Жан-Люк Годар это не режиссёр. Это то, что бывает в истории редко, но бьёт по всем сразу. Его фильмы не кадры, а подрывная деятельность, после которой кинематограф долго не может прийти в себя. Он ворвался в кино как будто не в профессию, а в храм: с грязными ботинками, с молотком в руках и желанием показать, что кино это не уютный салон с гардинами, а поле боя.
Если раньше монтаж был таким невидимым, скромным слугой приносил, убирал, делал красиво, то у Годара он сразу вышел на сцену, сорвал занавес и начал громить.

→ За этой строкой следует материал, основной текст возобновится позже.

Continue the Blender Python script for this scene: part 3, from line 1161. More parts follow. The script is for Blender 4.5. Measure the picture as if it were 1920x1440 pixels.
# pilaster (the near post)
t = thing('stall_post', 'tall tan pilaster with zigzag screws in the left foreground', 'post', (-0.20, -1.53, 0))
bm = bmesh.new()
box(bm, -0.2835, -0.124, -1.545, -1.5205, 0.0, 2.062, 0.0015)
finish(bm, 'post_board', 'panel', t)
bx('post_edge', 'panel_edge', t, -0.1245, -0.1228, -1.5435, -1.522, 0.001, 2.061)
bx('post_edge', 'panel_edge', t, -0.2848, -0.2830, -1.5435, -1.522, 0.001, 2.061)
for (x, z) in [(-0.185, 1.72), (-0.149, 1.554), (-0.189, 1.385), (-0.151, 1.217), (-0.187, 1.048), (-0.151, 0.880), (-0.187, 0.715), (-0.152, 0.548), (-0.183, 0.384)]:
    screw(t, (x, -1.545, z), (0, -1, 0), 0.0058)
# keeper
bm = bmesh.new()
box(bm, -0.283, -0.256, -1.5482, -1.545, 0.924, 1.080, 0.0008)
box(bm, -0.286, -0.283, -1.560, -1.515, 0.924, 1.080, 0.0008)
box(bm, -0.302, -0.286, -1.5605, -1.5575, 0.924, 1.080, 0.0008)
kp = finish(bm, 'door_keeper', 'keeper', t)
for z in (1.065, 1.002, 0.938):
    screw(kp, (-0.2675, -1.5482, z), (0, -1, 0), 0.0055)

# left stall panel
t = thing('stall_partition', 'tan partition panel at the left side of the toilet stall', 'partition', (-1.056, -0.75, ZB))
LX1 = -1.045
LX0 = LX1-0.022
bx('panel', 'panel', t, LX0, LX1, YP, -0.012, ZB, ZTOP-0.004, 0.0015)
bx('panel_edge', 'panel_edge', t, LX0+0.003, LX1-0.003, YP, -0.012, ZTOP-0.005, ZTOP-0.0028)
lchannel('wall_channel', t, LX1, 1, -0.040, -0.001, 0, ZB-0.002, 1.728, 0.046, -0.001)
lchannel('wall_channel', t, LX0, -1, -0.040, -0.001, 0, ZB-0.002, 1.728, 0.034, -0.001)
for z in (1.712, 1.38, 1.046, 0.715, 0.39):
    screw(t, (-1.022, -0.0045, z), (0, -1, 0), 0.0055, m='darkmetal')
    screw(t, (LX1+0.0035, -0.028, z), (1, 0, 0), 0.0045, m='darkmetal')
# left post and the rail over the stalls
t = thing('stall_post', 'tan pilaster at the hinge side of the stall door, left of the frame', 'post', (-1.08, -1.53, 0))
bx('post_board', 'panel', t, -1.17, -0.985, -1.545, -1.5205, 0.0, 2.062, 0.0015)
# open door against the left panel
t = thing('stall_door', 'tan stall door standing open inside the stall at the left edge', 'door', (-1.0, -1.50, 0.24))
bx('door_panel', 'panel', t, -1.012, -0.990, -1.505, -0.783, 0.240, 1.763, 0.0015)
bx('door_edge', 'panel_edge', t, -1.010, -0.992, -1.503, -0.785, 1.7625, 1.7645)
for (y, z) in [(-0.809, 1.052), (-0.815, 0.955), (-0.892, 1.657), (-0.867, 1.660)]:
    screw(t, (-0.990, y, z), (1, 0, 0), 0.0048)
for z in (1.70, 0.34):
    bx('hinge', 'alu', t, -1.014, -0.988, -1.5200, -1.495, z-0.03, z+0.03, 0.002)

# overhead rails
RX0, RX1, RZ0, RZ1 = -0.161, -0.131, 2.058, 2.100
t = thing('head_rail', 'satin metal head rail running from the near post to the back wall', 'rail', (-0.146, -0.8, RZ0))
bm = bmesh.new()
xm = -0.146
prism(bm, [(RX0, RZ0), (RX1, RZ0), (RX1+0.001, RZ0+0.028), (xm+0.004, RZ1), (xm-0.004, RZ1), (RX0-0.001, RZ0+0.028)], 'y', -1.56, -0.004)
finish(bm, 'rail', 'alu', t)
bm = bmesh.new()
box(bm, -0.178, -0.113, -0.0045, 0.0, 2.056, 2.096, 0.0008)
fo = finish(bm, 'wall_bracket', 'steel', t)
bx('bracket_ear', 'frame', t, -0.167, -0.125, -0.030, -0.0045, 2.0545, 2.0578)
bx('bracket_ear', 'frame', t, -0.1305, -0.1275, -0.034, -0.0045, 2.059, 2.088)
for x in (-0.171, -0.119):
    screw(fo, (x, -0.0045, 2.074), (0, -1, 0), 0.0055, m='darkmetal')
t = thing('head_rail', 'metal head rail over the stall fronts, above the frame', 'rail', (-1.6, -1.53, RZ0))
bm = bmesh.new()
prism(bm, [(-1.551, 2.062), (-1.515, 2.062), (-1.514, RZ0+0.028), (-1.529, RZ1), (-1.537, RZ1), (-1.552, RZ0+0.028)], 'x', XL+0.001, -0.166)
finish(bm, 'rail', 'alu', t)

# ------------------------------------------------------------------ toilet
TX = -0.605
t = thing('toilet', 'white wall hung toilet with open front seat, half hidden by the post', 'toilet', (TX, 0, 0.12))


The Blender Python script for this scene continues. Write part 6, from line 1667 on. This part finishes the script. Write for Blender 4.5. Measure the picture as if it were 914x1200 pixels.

Джамп-каты, рваные переходы, монтажные склейки, от которых хочется моргнуть он не просто применял это, он этим думал. В «На последнем дыхании» зритель не идёт за историей, он летит с неё, как на ухабах. Это не эстетика, это вызов. Это кино, которое не боится быть неудобным.
Годар вообще не про комфорт. Он не рассказывает истории он размышляет. Его фильмы не для того, чтобы отдохнуть. Там, где другие любят, у него цитаты. Там, где у других конфликт, у него философский спор. «Безумный Пьеро» звучит как поэма, «Китаянка» как запись с кружка политдискуссий. И всё это в кинотеатре, где обычно ждали поцелуев и хэппи-эндов.
Но, как ни странно, это работало. Годар стал учителем для тех, кто потом сам стал классикой. Тарантино называл студию в честь его фильма. Скорсезе учился у него дерзости. Джармуш взял у него сдержанность. Даже Уэс Андерсон эстет-математик в чём-то наследует его страсть к форме. Годар как будто дал всем разрешение: делай, как чувствуешь, не спрашивая разрешения.
А главное он напомнил, кино это не инструкция. Не свод правил. Это свобода. Возможность нарушать, спорить, быть собой. Он доказал, что режиссёр может быть не просто человеком у камеры, а человеком с идеей, с позицией, с манией даже.